Several development projects, including the expansion of the Sub-Zero plant in southwest Cedar Rapids and the redevelopment of the former Principal building downtown, are moving forward after votes by the Cedar Rapids City Council Tuesday, along with support for a new Caledonia Haulers logistics facility.
The redevelopment of the Principal building was the largest of three development agreements approved by the council Tuesday. The adaptive reuse project, being pursued by an entity of local developer Steve Emerson, is set to convert the building, at the corner of Second Avenue and Second Street SE, to 26 market-rate apartments on the building’s upper floors, with a mix of studio, one-bedroom and two-bedroom units.
The main floor would be repurposed for commercial space.
The project has a projected investment of $16.3 million, according to council documents. The building’s historical features and architecture will be retained, as required by the State Historical Preservation Office.
Construction is expected to begin this summer and be complete by summer 2027.

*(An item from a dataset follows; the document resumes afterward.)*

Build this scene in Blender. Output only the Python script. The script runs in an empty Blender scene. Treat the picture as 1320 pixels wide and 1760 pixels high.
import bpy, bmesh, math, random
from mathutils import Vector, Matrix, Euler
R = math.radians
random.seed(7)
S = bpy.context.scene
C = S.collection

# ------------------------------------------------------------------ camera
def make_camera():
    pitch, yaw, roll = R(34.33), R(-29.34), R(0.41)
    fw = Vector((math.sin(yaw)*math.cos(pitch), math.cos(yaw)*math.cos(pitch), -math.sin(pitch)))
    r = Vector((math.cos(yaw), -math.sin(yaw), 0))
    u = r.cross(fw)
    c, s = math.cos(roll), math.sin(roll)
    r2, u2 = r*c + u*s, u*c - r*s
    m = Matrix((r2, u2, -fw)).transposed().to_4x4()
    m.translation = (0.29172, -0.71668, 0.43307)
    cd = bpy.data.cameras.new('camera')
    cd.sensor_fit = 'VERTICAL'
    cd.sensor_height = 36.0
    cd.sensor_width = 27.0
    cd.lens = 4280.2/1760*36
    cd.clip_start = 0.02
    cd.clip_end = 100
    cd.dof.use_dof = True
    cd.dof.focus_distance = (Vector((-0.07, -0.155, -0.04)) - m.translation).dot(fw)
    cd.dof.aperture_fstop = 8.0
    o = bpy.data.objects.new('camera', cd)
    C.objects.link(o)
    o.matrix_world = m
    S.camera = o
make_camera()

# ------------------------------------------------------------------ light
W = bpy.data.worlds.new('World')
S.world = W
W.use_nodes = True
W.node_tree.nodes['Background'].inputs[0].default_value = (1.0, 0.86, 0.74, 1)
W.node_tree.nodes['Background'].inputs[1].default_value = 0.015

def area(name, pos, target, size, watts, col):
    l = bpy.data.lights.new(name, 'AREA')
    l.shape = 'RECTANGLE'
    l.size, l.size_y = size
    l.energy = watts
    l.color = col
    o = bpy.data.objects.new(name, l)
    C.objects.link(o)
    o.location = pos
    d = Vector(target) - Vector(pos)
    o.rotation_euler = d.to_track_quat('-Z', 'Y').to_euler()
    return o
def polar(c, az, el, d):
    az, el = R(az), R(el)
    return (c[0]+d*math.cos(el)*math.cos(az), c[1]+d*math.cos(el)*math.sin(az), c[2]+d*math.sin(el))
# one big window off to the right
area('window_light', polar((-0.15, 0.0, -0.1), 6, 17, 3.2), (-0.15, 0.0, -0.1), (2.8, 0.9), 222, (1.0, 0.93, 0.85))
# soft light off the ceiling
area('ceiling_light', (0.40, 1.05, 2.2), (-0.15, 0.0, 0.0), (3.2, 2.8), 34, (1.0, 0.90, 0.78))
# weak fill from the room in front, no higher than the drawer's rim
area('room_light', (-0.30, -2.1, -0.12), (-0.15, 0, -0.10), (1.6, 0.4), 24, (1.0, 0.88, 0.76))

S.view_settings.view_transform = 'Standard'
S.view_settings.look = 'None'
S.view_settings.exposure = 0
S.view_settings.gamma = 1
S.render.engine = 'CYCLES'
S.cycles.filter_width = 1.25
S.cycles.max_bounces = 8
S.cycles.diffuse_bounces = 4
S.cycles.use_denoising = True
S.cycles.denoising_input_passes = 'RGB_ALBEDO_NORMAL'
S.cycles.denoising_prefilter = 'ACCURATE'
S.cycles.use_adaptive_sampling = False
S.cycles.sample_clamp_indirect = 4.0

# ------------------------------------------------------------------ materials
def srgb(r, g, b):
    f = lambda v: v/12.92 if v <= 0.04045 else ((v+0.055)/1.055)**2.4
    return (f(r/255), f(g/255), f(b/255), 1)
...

The city of Cedar Rapids is providing a standard 10-year, 100% tax rebate for the housing portion of the redevelopment and a 10-year, 50% rebate for the commercial portion. Based on the investment and post development value, the project is expected to generate $2.4 million in total taxes over 10 years, with $1 million being rebated back to the developer.

The council also formally approved the development agreement for a $196.3 million expansion of the Sub-Zero plant in southwest Cedar Rapids.
The 225,000-square-foot expansion project, announced by Sub-Zero officials in late April, includes the projected addition of 312 new jobs. Construction is expected to begin in August and take about two years to complete.
The project will serve as an expansion of the existing $140 million, 600,000-square-foot plant, which hosted a ribbon-cutting ceremony in May and is expected to begin production by early 2027.
Two other development agreements were also approved Tuesday. The first, with an entity of Grace Gudenkauf, is for a $1.46 million housing project at 934 and 940 L St. SW. As part of the project, a single-family home, attached accessory dwelling and detached accessory dwelling above a two-stall garage will be built on each of the two lots, for a total of six market-rate housing units.
The third project, by an entity of local developer Tyler Oswood, involves construction of two three-story townhomes at the southwest corner of 10th Avenue and Fifth Street SE. One building will have four units, and the other will have three. Each unit will have three bedrooms and 2 ½ baths, and include rear-load garages. The total project investment is estimated at $2.45 million.
Incentives approved by the council in April will provide a 15-year,100% rebate of increased taxes generated by the project. Based on the investment and estimated post-development value, the project is expected to generate $725,000 in total taxes over a 15-year period, of which $600,000 would be rebated back to the developer.

The council also voted Tuesday to approve a resolution of support for financial incentives under the city’s Business Incentives for Growth (BIG) development program for a new transportation and logistics facility at 420-550 French Court SW.
The $14 million project will be developed by an entity of Minnesota-based Caledonia Haulers, a transportation company specializing in bulk-liquid food grade products. The company has an existing facility at 347 Waconia Court SW in Cedar Rapids.
The 40,000-square-foot building is expected to include full drive-through service bays, automated wash bays, office space and a parking lot for trucks and trailers. It’s expected to create 27 new jobs, with 15 or more at or above the state’s high-quality jobs threshold of $30.41 per hour.
The project qualifies under the city’s BIG program based on the company’s expansion into the Cedar Rapids market providing at least 10 jobs supporting the transportation and logistics industry. That incentive is a 10-year, 50% reimbursement of increased taxes generated by the project. Based on the investment and estimated post-development value, the project is expected to generate $3.3 million in total taxes over the 10-year period, of which $1 million would be rebated back to the company.
To provide the incentive, an Urban Renewal Area TIF district would be established to allow the city to collect increment taxes and rebate them as part of a formal development agreement. Construction is expected to start in August and be complete by December 2028.
Local residents Melissa Duffield and Kimber Dunahoo objected to many of the development projects at Tuesday’s meeting, seeking details about the companies behind the developments and asking why they didn’t include affordable housing.